И вдруг где-то часа в два ночи пелена облаков на западе чуть-чуть разорвалась на горизонте, и из узкой щели между небом и морем хлынуло — нет, не солнце, оно было выше, а просто алое зарево цвета расплавленного металла. И тотчас же небо стало ярко-фиолетовым с красными разводами, а море черно-фиолетовым с алыми пятнышками бурунов на утихающих после шторма волнах. Наша шхуна бежала между огромных фиолетовых плоскостей — моря и неба, устремляясь к этой манящей полоске раскаленного металла. Неповторимое, незабываемое зрелище! …
Чем кончилось кино?
Поражением.
Я прокололся дважды — и как автор сценария, и как режиссер. Не будем говорить о моем любимом Феллини, Бергмане или Тарковском. Я ориентировался не на высокие образцы режиссуры, а просто на то, что я уже что-то понимаю в кино. Рассчитывал и на хорошую историю. Но любовная история оказалась не главной в повести В. Конецкого. Главным ее содержанием была не столько любовная фабула, сколько предыстория — пора мужания военных мальчишек, вступающих во взрослую жизнь в суровые послевоенные годы. Рассыпанное то строчками, то абзацами по страницам повести, это содержание не вошло в сценарий, и это было моей ошибкой. …
Мы с Гришей Ароновым совершили самую типичную ошибку начинающих режиссеров.

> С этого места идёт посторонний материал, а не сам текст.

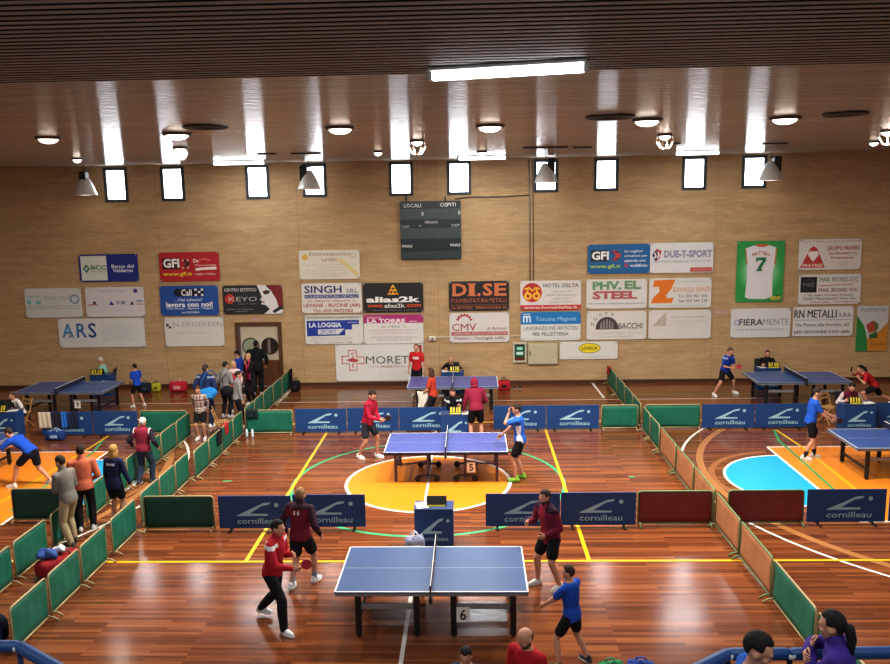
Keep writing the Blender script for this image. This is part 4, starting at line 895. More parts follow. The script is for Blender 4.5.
heap(-6.28, 12.72, .31, 'blue folded cloth lying on the red sports bag', '3E5C9A', .17, seed=3); heap(-6.14, 12.92, .34, 'small white crumpled towel on top of the blue cloth', 'D8DCE2', .11, seed=5)
p = G(147, 391); bag(p[0], 26.4, 'dark backpack against the wall behind the boy in blue', '1E2636', .42, .3, .32, .2, '3A4458', name='backpack')
p = A(153, 389, 26.45); bag(p[0]+.1, 26.5, 'small yellow bag beside the dark backpack at the wall', 'B4B030', .3, .22, .3, .1, '6A6A2A')
p = A(179, 386, 26.5); bag(p[0], 26.45, 'red sports bag on the floor along the wall under the white banner', 'B8283C', .58, .3, .36, 0, 'D89AA0')
p = A(504, 383, 26.2); bag(p[0], 26.2, 'red bag by the wall beside the table end under the gear banner', 'A8242C', .42, .28, .34, 0, '3A1A1C')
for k, q in enumerate((514, 520)):
    p = A(q, 386, 26.4); t = empty('sports_shoe', (p[0], 26.4, 0), 0, 'dark trainer lying by the wall beside the red bag', 'shoe', 'pair of dark trainers'); MB().capsule((0, -.1, .045), (0, .12, .04), .045, .035).obj('upper', DARK, t, True); MB().rbox((-.045, -.14, 0), (.045, .16, .022), .02).obj('sole', mat('C8C8C4'), t)
p = G(411, 546, .0); t = bag(S6[0]-.33, Y6-.22, 'white and navy crumpled bag at the foot of the stand behind table 6', '8A90AC', .34, .24, .33, .3, 'D8DAE4')
p = G(56, 440); bag(p[0], 20.78, 'dark blue duffel bag on the floor under the hanging jackets', '1E3E7A', .50, .24, .26, 0, '9AB4D4')
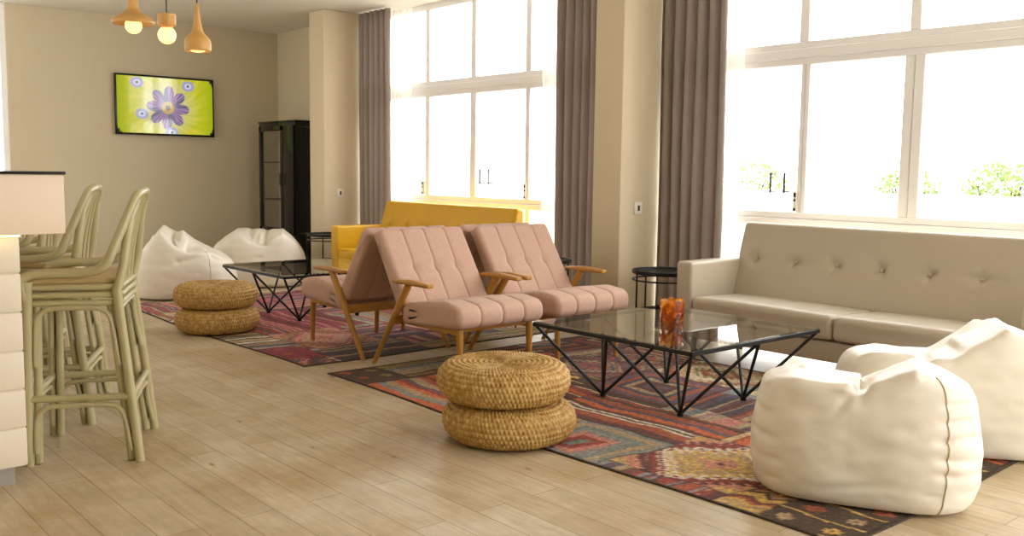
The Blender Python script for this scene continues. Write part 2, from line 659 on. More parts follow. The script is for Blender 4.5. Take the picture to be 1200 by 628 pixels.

Впав в пижонство, мы не стали привлекать известных актеров, нам захотелось «открыть» новых. Впрочем, тут не только пижонство, тут, может быть, и боязнь неравенства — актер известен, а мы кто? Вот и получилось, что бледный сценарий, плюс бледная актерская работа, плюс бледная режиссура и родили бледную картину.
На худсовете нам поставили хорошую клизму, хотя мой добрый друг В. Венгеров и даже Ф. Эрмлер пытались отыскать кой-какие достоинства в нашей режиссуре. Витя Конецкий выдал мне по первое число, особенно за сценарий — пришлось все это смиренно вытерпеть».